Wednesday, May 17, 2023

A Young Adult Writing Experience

 I haven't written anything in a long while, despite my good intentions.  To get started again requires something I'm in short supply of: self-discipline.

This morning I was inspired by a Calvin & Hobbes cartoon which neatly summarized something that happened to me a few years back.


Found on FaceBook and used without permission.

I graduated high school in 1970, which put me in sixth grade in, let's see... 1963 - 1964.  I was twelve years old with an active imagination.  Back then dirt was not a brand new thing (that was my grandfather's era), but the concept of actually teaching children something without the threat of physical violence was.  No, I'm not kidding.  In the generation prior to mine, if you didn't learn you were beaten and humiliated until you did learn - it was assumed you were lazy and obstinate.

Mrs. Levy was my sixth grade teacher.  She was a twenty-something woman, fairly attractive, and  probably just out of her stint as a student teacher.  She wasn't all that bright, had very little experience, and was prejudice as hell.  She  didn't like boys, she didn't like the goyim, and she hated anyone who dared to contradict her infallible knowledge about everything.  Me, I tripped over an empty gin bottle and guess where I landed?

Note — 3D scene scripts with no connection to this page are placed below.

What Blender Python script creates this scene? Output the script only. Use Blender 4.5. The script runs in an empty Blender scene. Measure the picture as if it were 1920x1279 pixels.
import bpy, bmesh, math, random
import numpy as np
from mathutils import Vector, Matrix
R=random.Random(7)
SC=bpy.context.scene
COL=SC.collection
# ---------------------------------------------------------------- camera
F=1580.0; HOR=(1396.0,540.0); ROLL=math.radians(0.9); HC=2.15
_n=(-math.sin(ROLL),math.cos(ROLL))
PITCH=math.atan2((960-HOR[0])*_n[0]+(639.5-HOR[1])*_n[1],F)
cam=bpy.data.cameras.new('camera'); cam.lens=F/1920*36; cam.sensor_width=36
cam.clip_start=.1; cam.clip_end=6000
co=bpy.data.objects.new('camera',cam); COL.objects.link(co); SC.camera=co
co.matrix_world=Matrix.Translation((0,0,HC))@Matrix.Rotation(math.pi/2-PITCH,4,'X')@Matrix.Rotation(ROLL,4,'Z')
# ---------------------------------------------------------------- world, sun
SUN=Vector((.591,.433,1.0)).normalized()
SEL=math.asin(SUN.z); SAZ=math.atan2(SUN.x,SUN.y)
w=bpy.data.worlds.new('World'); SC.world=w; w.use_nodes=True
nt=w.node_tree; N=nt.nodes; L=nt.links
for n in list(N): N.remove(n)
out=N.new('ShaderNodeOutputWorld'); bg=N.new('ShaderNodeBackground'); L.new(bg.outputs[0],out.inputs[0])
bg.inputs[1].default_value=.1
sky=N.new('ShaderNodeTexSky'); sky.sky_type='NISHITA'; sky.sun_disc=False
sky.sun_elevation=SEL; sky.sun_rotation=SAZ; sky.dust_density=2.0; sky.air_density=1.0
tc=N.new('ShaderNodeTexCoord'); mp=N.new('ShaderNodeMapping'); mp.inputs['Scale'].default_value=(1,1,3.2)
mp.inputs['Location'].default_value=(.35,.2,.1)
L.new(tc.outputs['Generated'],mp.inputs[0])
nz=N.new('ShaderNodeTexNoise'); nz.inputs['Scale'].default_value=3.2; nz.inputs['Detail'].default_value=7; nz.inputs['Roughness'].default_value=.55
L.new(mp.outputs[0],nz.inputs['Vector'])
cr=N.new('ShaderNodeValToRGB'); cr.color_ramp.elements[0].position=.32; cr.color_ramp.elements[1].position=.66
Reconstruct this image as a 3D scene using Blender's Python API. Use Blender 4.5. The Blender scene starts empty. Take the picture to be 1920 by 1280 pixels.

One fine day Levy gave us a prompt for an English composition assignment.  We were to use the prompt and write a short story.  The prompt was one child tripping over another's feet, which had all the literary inspiration that a rousing game of slap jack might have to a top ranking player from the English Bridge Union.  When the class complained about the lack of substance, Mrs. Levy suggested that one or both of the two characters might be mentally ill.

Oh yeah.

Grossly underestimating the sanguinary proclivities of the boys, she turned us loose.  The resultant stories were, charitably speaking, a bit intemperate.  Possibly one-third of these junior grade potboilers would have given Hannibal Lecter pause.  We were directed to read our work aloud, and about halfway through the boys contributions to the Western Canon she called a brief intermission to remark that we, the great authors of the future, should be careful about what we write least the author be turned over to a psychiatrist for evaluation and possible treatment.  I think the word lobotomy was mentioned.

I strongly suspect that this is how I ended up sitting across the desk from a school councilor a few weeks later, who rejected me on grounds of normalcy.  Crazy ain't stupid, you know.

One thing I do know for a stone cold fact is that Levy passed me out of sixth grade because she didn't want to see me again.  Next year I'd start Junior High (grades 7, 8, and 9) and I'd be someone else's problem.